To borrow from Sir John Roderick, indie rock is a bloated corpse. And now that you’re trading in your Vampire Weekend CD at Easy Street for a copy of No Age’s Nouns, can you name the truly great bands that emerged from that whole scene? The Arcade Fire have yet to deliver more than one great record, your mom’s been jamming to the Postal Service in her Nissan, and you’re now thinking about what you really should have done with that $1 you spent on that Paste magazine subscription. Wolf Parade have delivered the follow-up to Apologies to the Queen Mary. It’s called At Mount Zoomer. It has no singles. One song is 11 minutes long. It has jams on it. It’s weird. It’s amazing. All this is my way of saying they might be one of the few truly great bands to have emerged from the indie scene. As good as Apologies was, At Mount Zoomer is better. It does not have as many songs with the dramatic flare-up of Spencer Krug’s “I’ll Believe In Anything” or Dan Broeckner’s “This Heart’s on Fire”. Instead, it’s got songs that take leaps beyond that. Whereas Apologies displayed a blatant division between the songs Krug wrote and the ones Broeckner wrote, At Mount Zoomer shows evidence of a band working together and sounding like a band!
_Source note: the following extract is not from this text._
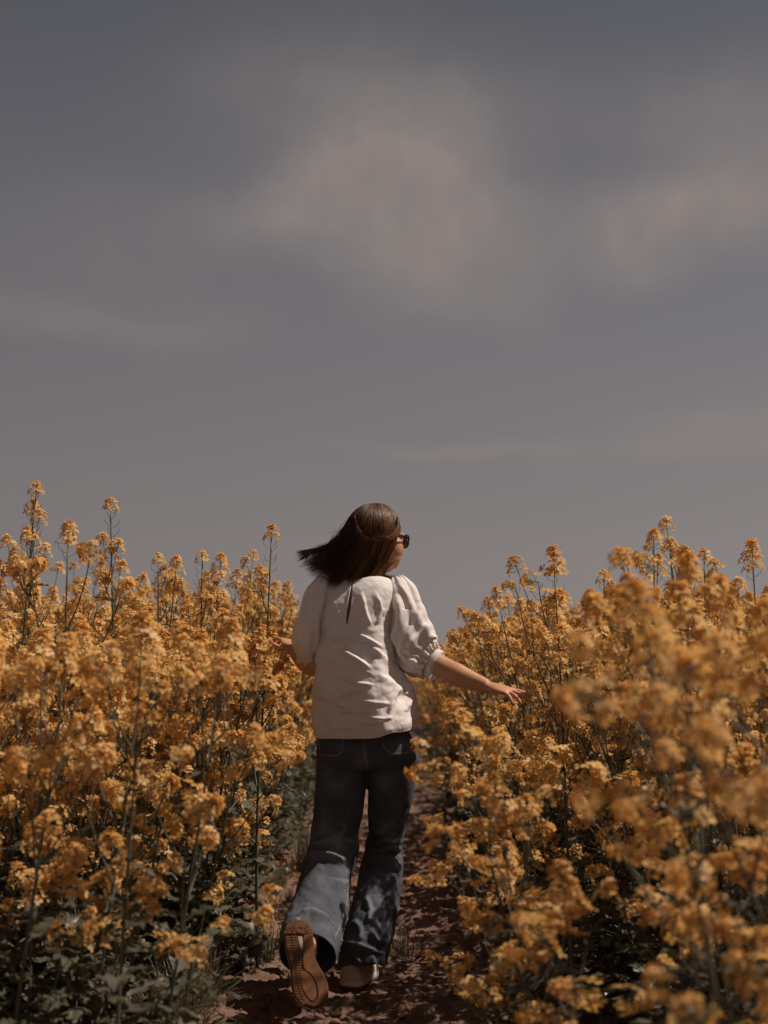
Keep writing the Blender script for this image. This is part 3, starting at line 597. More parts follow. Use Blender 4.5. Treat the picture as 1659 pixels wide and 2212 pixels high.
# ---- shoes
zy = [525, 535, 560, 600, 660, 750, 850, 920, 980, 1040, 1100, 1150, 1200, 1250, 1300, 1335, 1350]
zl = [335, 295, 252, 230, 225, 228, 245, 258, 265, 262, 262, 265, 275, 295, 335, 395, 440]
zr = [395, 428, 462, 484, 494, 495, 490, 505, 530, 562, 588, 596, 597, 590, 565, 530, 480]
ZK = .262 / 825
def zloc(x, y): return ((y - 525) * ZK, (x - 400) * ZK)
def shoe(O, Tt, Md, Up, name_lbl):
    """O heel point on the sole, Tt towards the toe, Md towards the inner side, Up into the shoe"""
    Tt, Md, Up = unit(Tt), unit(Md), unit(Up)
    W = lambda a, b_, h: np.array(O) + a * Tt + b_ * Md + h * Up
    yy = np.linspace(0, 1, 60); ys = np.interp(.5 - .5 * np.cos(yy * math.pi), np.linspace(0, 1, 17), zy) if False else 525 + 825 * (.5 - .5 * np.cos(yy * math.pi))
    le = np.interp(ys, zy, zl); ri = np.interp(ys, zy, zr); le[0] = ri[0] = 365; le[-1] = ri[-1] = 460
    out_ = [zloc(x, y) for x, y in zip(le, ys)] + [zloc(x, y) for x, y in zip(ri[::-1][1:-1], ys[::-1][1:-1])]
    out_ = np.array(out_); cen = np.array([.13, 0])
    def rng_(h, sc, sh=0, sy=None):
        p = (out_ - cen) * np.array([sc, sy or sc]) + cen + np.array([sh, 0]); return np.array([W(a, b_, h) for a, b_ in p])
    e = empty('shoe'); e.parent = person; e.matrix_parent_inverse = Matrix.Translation(-Vector(person.location))
    toe = lambda h, sc, sh, sy, dz: np.array([W(a, b_, h - dz * max(0, (a - .12)) / .14) for a, b_ in ((out_ - cen) * np.array([sc, sy]) + cen + np.array([sh, 0]))])
    u = MB(); u.loft([toe(.014, .975, 0, .97, 0), toe(.028, 1.0, -.001, 1.02, 0), toe(.040, .99, -.002, 1.0, .002), toe(.055, .95, -.006, .92, .008), toe(.068, .88, -.016, .80, .018), toe(.080, .74, -.032, .66, .028), toe(.092, .55, -.055, .56, .03), toe(.100, .44, -.068, .52, .02), toe(.104, .38, -.072, .44, .02)], cap1=True)
    up = u.build('upper', M_SHOE); up.parent = e
    q = MB(); q.loft([toe(.008, .985, 0, .98, 0), toe(.012, 1.015, 0, 1.03, 0), toe(.020, 1.02, 0, 1.04, 0), toe(.030, 1.005, 0, 1.025, 0), toe(.031, .97, 0, .96, 0)]); ms = q.build('midsole', M_WHITE); ms.parent = e
    q = MB(); q.loft([rng_(.0, .95, 0, .93), rng_(.0, .99, 0, .98), rng_(.003, 1.01, 0, 1.02), rng_(.012, 1.015, 0, 1.03), rng_(.015, 1.0, 0, 1.0)], cap0=True); so = q.build('sole', M_GUMD); so.parent = e
    def raised(poly, h, name, mt, mb=None):
        if len(poly) > 6: poly = catmull(list(poly) + [poly[0]], 4 * len(poly))[:-1]
        pts = np.array([zloc(x, y) for x, y in poly]); c = pts.mean(0); own = mb is None; mb = mb or MB(); k = len(pts)
        lo = np.array([W(a, b_, .001) for a, b_ in pts]); hi = np.array([W(a, b_, -h) for a, b_ in (pts - c) * .985 + c])
        mb.add(np.vstack([lo, hi]), [(i, (i + 1) % k, k + (i + 1) % k, k + i) for i in range(k)] + [tuple(range(k, 2 * k))])
        if own: o = mb.build(name, mt, smooth=False); o.parent = so; return o
    raised([(300, 540), (345, 530), (395, 530), (425, 540), (458, 565), (478, 602), (487, 655), (420, 662), (345, 655), (232, 648), (236, 604), (258, 566)], .003, 'heel_pad', M_GUM)
    raised([(405, 672), (489, 668), (486, 800), (483, 880), (500, 935), (525, 990), (555, 1045), (580, 1100), (588, 1150), (588, 1210), (578, 1262), (552, 1305), (505, 1335), (445, 1340), (400, 1325), (350, 1285), (385, 1275), (440, 1312), (490, 1270), (503, 1190), (482, 1095), (435, 1030), (390, 985), (382, 900), (398, 800), (408, 740)], .003, 'tread_band', M_GUM)
    raised([(400, 995), (355, 1012), (348, 1080), (358, 1160), (392, 1238), (440, 1290), (478, 1258), (490, 1185), (468, 1095), (430, 1032)], .0015, 'forefoot_pad', M_GUM)
    raised([(350, 682), (382, 680), (396, 700), (392, 790), (378, 812), (362, 760)], .0012, 'arch_inlay', M_WHITE)
    tb = MB(); y = 670.0
    while y < 1300:
        l_ = np.interp(y, zy, zl) + 9; mi = np.interp(y, [670, 800, 900, 1000, 1100, 1200, 1290], [285, 300, 312, 305, 312, 330, 372]); inn = np.interp(y, [670, 800, 900, 1000, 1100, 1200, 1290], [342, 360, 374, 352, 340, 350, 385])
        for x0, x1 in ((l_, mi - 3), (mi + 3, inn)):
            if x1 - x0 > 8: raised([(x0, y), (x1, y + 4), (x1, y + 20), (x0, y + 16)], .003, '', None, tb)
        y += 24
    o = tb.build('tread_ribs', M_GUM, smooth=False); o.parent = so
    f = bpy.data.curves.new('lettering', 'FONT'); f.body = 'BOSS'; f.size = 1; f.extrude = .03; f.offset = .018; f.align_x = 'CENTER'; f.align_y = 'CENTER'; f.space_character = 1.08
    fo = bpy.data.objects.new('lettering_src', f); COL.objects.link(fo); dg = bpy.context.evaluated_depsgraph_get(); dg.update(); me = bpy.data.meshes.new_from_object(fo.evaluated_get(dg)); bpy.data.objects.remove(fo)
    c = coords(me); w_ = np.ptp(c[:, 0]); hh = np.ptp(c[:, 1]); c[:, 0] *= .070 / w_; c[:, 1] *= .021 / hh; c[:, 1] -= 2.2 * c[:, 0] ** 2 - .002
    a0 = zloc(355, 608)
    vv = np.array([W(a0[0] + y_, a0[1] - x_, -.0030 - (z_ + .03) * .022) for x_, y_, z_ in c]); setco(me, vv); me.name = 'lettering'; me.materials.clear(); me.materials.append(M_GUMD if False else M_GUM)
    o = link('lettering', me, so)
    return e
nS = unit([.10, -.90, .42]); tS = np.array([.055, 0, -1.0]); tS = unit(tS - nS * tS.dot(nS)); mS = np.cross(tS, nS); mS = mS if mS[0] > 0 else -mS
shL = shoe(P(652, 1987, 4.47), tS, mS, -nS, '')
a_ = R(21); tR = np.array([math.sin(a_), math.cos(a_), 0]); mR = np.array([-math.cos(a_), math.sin(a_), 0])
hR = P(744, 2121, 4.92); hR[2] = .004
shR = shoe(hR, tR, mR, np.array([0, 0, 1.0]), '')

# ---- sunglasses
g = empty('sunglasses'); g.parent = person; g.matrix_parent_inverse = Matrix.Translation(-Vector(person.location))
fr = MB()
for s in (-1, 1):
    a = np.arange(41) * 2 * math.pi / 40; x = s * .033 + .029 * np.sign(np.cos(a)) * np.abs(np.cos(a)) ** .6; z = .002 + .0235 * np.sign(np.sin(a)) * np.abs(np.sin(a)) ** .6; y = .102 - .22 * x * x * 6
    loop = np.stack([x, y, z], 1); fr.tube(H(loop), .0026, 8, caps=False)
    ln = MB(); ln.add(np.vstack([H(loop[:-1] * [1, 1, 1]), H(loop[:-1] + [0, .001, 0])]), [tuple(range(40)), tuple(range(79, 39, -1))] + [(i, (i + 1) % 40, 40 + (i + 1) % 40, 40 + i) for i in range(40)]); o = ln.build('lens', M_LENS, smooth=False); o.parent = g
    tm = MB(); tm.tube(H([(s * .0620, .096, .016), (s * .072, .084, .016), (s * .079, .04, .013), (s * .080, -.005, .010), (s * .078, -.03, -.01)]), [.004, .0035, .003, .003, .003], 8); o = tm.build('temple_arm', M_BLACK); o.parent = g
fr.tube(H([(-.006, .103, .008), (0, .105, .011), (.006, .103, .008)]), .0026, 8); o = fr.build('frame', M_BLACK); o.parent = g

# ---- hair
hb = MB(); RX, RY, RZ = .090, .096, .100; HCc = HC + np.array([-0.010, 0, .012]); FA = 180 - 47
def scalp(a, e, off): a, e = math.radians(a), math.radians(e); k = 1.0; return HCc + np.array([(RX + off) * math.cos(e) * math.sin(a), -(RY + off) * math.cos(e) * math.cos(a), (RZ + off) * math.sin(e)])
TA = [-200, -150, -120, -85, -55, -28, 0, 30, 55, 75, 100]
TX = [720, 690, 668, 655, 674, 712, 752, 786, 810, 824, 830]; TYp = [1256, 1246, 1232, 1214, 1234, 1268, 1288, 1292, 1286, 1268, 1248]; TD = [5.2, 5.18, 5.15, 5.1, 5.06, 5.03, 5.03, 5.04, 5.07, 5.11, 5.14]
def strand(pts, r, tone):
    n = len(pts); hb.tube(pts, r * np.interp(np.linspace(0, 1, n), [0, .1, .75, 1], [.8, 1, .8, .12]), 3, 0, tone, caps=False)
hr = random.Random(3); cnt = 0
locks = [(hr.uniform(-195, 72), hr.gauss(0, 1), hr.random()) for _ in range(150)]
while cnt < 7000:
    a0 = hr.uniform(-198, 66); e0 = hr.triangular(8, 90, 62)
    if hr.random() < .25: e0 = hr.uniform(60, 90)
    cnt += 1; off = hr.uniform(.004, .017) * (1 if e0 > 25 else .8); lk = min(locks, key=lambda q: abs(q[0] - a0 + hr.gauss(0, 5)))
    blow = np.interp(a0, [-200, -60, -20, 15], [1, 1, .4, 0]); el = min(e0 - 4, np.interp(a0, [-200, -60, -20, 20, 75], [12, 14, 2, -14, -20]) + hr.gauss(0, 5)); drift = np.interp(a0, [-200, -100, -40, 0, 40, 66], [10, -6, -10, -2, -8, -24])
    pts = [scalp(a0 + drift * ((t) ** 1.3), e0 + (el - e0) * t, off + .006 * t) for t in np.linspace(0, 1, 8)]
    Lp = pts[-1]; tg = unit(pts[-1] - pts[-2])
    k = a0 * .35 + lk[0] * .65 + hr.gauss(0, 2); tip = P(np.interp(k, TA, TX) + lk[1] * (8 if a0 < -35 else 4) + hr.gauss(0, 1.8), np.interp(k, TA, TYp) + lk[2] * (30 if a0 < -35 else 16) - (15 if a0 < -35 else 8) + hr.gauss(0, 2.2), np.interp(k, TA, TD) + lk[1] * .012 + hr.gauss(0, .006))
    ln = np.linalg.norm(tip - Lp); dT = unit(np.array([-1.0, 0, -.42]) * blow + np.array([-.02, 0, -1.0]) * (1 - blow) + np.array([lk[1] * .07, 0, 0]))
    sh = 1 - (hr.random() ** (1.6 if a0 < -45 else 4)) * .38; tip = Lp + (tip - Lp) * sh
    B1 = Lp + tg * ln * .42; B2 = tip - dT * ln * .36
    for t in np.linspace(.1, 1, 10):
        p = (1 - t) ** 3 * Lp + 3 * (1 - t) ** 2 * t * B1 + 3 * (1 - t) * t * t * B2 + t ** 3 * tip
        pts.append(p)
    jit = np.array([hr.gauss(0, .0012), hr.gauss(0, .0012), 0]); pts = [p + jit * i / 8 for i, p in enumerate(pts)]
    base = .30 + .16 * lk[2] + (.16 if lk[1] > .9 else 0); hl = hr.random()
    tone = base + (.4 if hl > .92 else .18 if hl > .72 else 0) + (.42 * np.clip((a0 + 30) / 60, 0, 1) * (lk[2] > .35) * (.3 + hl))  # strands on the right side lightened: sunlit brown put into their tone
    strand(np.array(pts), .0007 if a0 > -30 else .0006, min(1, tone))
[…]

And whereas Krug’s songs (to me at least) were the standouts on Apologies, Broeckner’s seem to be the most confident and fully fleshed out. Things begin with “Soldier’s Grin”, which has a sort of head-up/shoulders-back Springsteen-style chorus. There’s also “Fine Young Cannibals”, which ends with a completely hypnotizing Verlaine/Lloyd-ish guitar jam replete with curly little back-and-forth guitar noodles. Krug’s numbers take on more of the carnival/military march thing seen on his Sunset Rubdown work, though he does get nicely Bowie-dramatic on “California Dreamer”. Last time around, Apologies biggest highlight for me was Krug’s “I’ll Believe In Anything”. Like a lot of others, I even thought it was the best song of the year. But dammit if it ain’t Broeckner who turns up with the album’s finest, “Language City” a soaring, beaming, beautiful, forceful, rock epic. They outdid themselves with this one, and in turn, outdid indie rock entirely. I think my old Believer editor Matthew Derby is spot-on in the prmotional notes when he calls it “this generation’s Marquee Moon”. I’d normally wave that stuff off as unnecessary hyperbole…but after listening to this album non-stop for the last five days, I think he might be right.

At Mount Zoomer will be released June 17.